● **Goal of the exercise**: All of the lines below are to be printed again exactly; images are excluded from the output.

● **Supplied data**:
● ● ● ●

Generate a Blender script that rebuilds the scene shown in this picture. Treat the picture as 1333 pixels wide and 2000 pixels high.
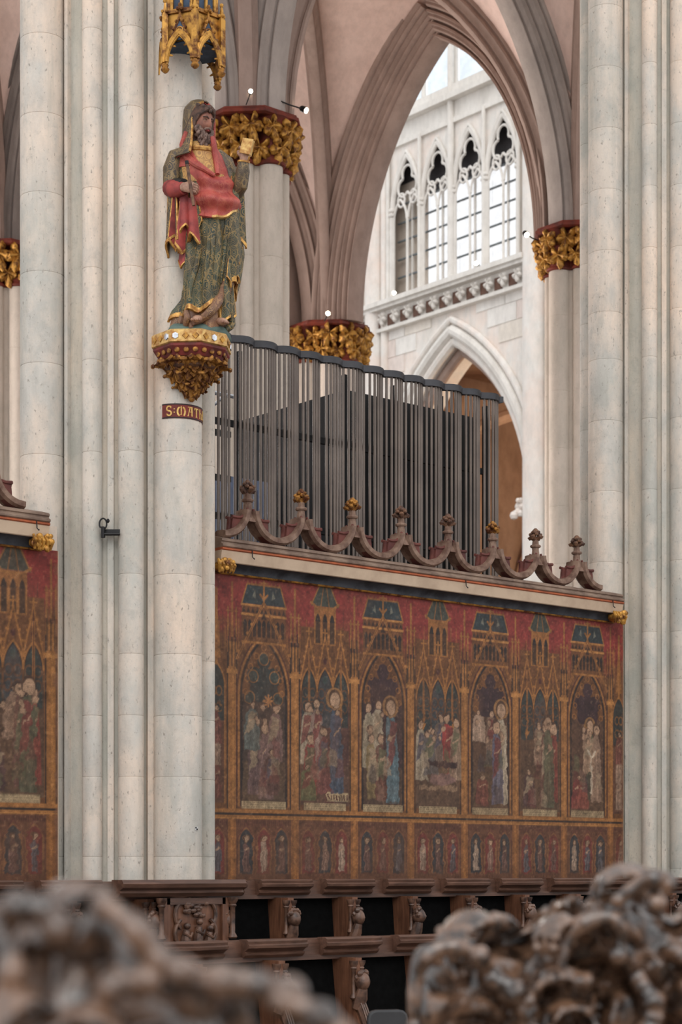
import bpy, math, random
import numpy as np
from mathutils import Vector, Matrix, Quaternion

for o in list(bpy.data.objects):
    bpy.data.objects.remove(o)
SC = bpy.context.scene
COL = SC.collection
R = math.radians
PI = math.pi

# ------------------------------------------------------------------ camera
# world: X runs along the choir screen, Y away from the choir, Z up, floor z = 0
H = 2.4                       # eye level
F_PX, TH, D0 = 3700.0, R(40.5), 16.5
RV = np.array([math.cos(TH), -math.sin(TH)])
FW = np.array([math.sin(TH), math.cos(TH)])
CAM = -((410 - 666.5) / F_PX * D0 * RV + D0 * FW)
cd = bpy.data.cameras.new('camera')
cam = bpy.data.objects.new('camera', cd)
COL.objects.link(cam)
cam.location = (CAM[0], CAM[1], H)
cam.rotation_euler = (R(90), 0, -TH)
cd.sensor_fit = 'AUTO'
cd.sensor_width = 36
cd.lens = F_PX / 2000 * 36
cd.shift_y = 697 / 2000
cd.dof.use_dof = True
cd.dof.focus_distance = 16.6
cd.dof.aperture_fstop = 2.8
cd.clip_end = 300
SC.camera = cam

# ------------------------------------------------------------------ light
W = bpy.data.worlds.new('overcast_daylight')
SC.world = W
W.use_nodes = True
bg = W.node_tree.nodes['Background']
bg.inputs[0].default_value = (0.97, 0.98, 1.0, 1)
bg.inputs[1].default_value = 1.0
sd = bpy.data.lights.new('sun', 'SUN')
sd.energy = 0.9
sd.angle = R(40)
sd.color = (1.0, 0.965, 0.92)
sun = bpy.data.objects.new('sun', sd)
COL.objects.link(sun)
sun.rotation_euler = Vector((0.55, 0.70, -0.75)).to_track_quat('-Z', 'Y').to_euler()
vs = SC.view_settings
vs.view_transform = 'Standard'
vs.look = 'None'
vs.gamma = 1
vs.use_curve_mapping = False
vs.exposure = 0.25


# ------------------------------------------------------------------ helpers
def tag(o, label=None, cat=None, group=None, kind=None):
    if label: o['label'] = label
    if cat: o['category'] = cat
    if group: o['group'] = group
    if kind: o['kind'] = kind
    return o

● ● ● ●

● **Written reply**:
Generate a Blender script that rebuilds the scene shown in this picture. Treat the picture as 1333 pixels wide and 2000 pixels high.
import bpy, math, random
import numpy as np
from mathutils import Vector, Matrix, Quaternion

for o in list(bpy.data.objects):
    bpy.data.objects.remove(o)
SC = bpy.context.scene
COL = SC.collection
R = math.radians
PI = math.pi

# ------------------------------------------------------------------ camera
# world: X runs along the choir screen, Y away from the choir, Z up, floor z = 0
H = 2.4                       # eye level
F_PX, TH, D0 = 3700.0, R(40.5), 16.5
RV = np.array([math.cos(TH), -math.sin(TH)])
FW = np.array([math.sin(TH), math.cos(TH)])
CAM = -((410 - 666.5) / F_PX * D0 * RV + D0 * FW)
cd = bpy.data.cameras.new('camera')
cam = bpy.data.objects.new('camera', cd)
COL.objects.link(cam)
cam.location = (CAM[0], CAM[1], H)
cam.rotation_euler = (R(90), 0, -TH)
cd.sensor_fit = 'AUTO'
cd.sensor_width = 36
cd.lens = F_PX / 2000 * 36
cd.shift_y = 697 / 2000
cd.dof.use_dof = True
cd.dof.focus_distance = 16.6
cd.dof.aperture_fstop = 2.8
cd.clip_end = 300
SC.camera = cam

# ------------------------------------------------------------------ light
W = bpy.data.worlds.new('overcast_daylight')
SC.world = W
W.use_nodes = True
bg = W.node_tree.nodes['Background']
bg.inputs[0].default_value = (0.97, 0.98, 1.0, 1)
bg.inputs[1].default_value = 1.0
sd = bpy.data.lights.new('sun', 'SUN')
sd.energy = 0.9
sd.angle = R(40)
sd.color = (1.0, 0.965, 0.92)
sun = bpy.data.objects.new('sun', sd)
COL.objects.link(sun)
sun.rotation_euler = Vector((0.55, 0.70, -0.75)).to_track_quat('-Z', 'Y').to_euler()
vs = SC.view_settings
vs.view_transform = 'Standard'
vs.look = 'None'
vs.gamma = 1
vs.use_curve_mapping = False
vs.exposure = 0.25


# ------------------------------------------------------------------ helpers
def tag(o, label=None, cat=None, group=None, kind=None):
    if label: o['label'] = label
    if cat: o['category'] = cat
    if group: o['group'] = group
    if kind: o['kind'] = kind
    return o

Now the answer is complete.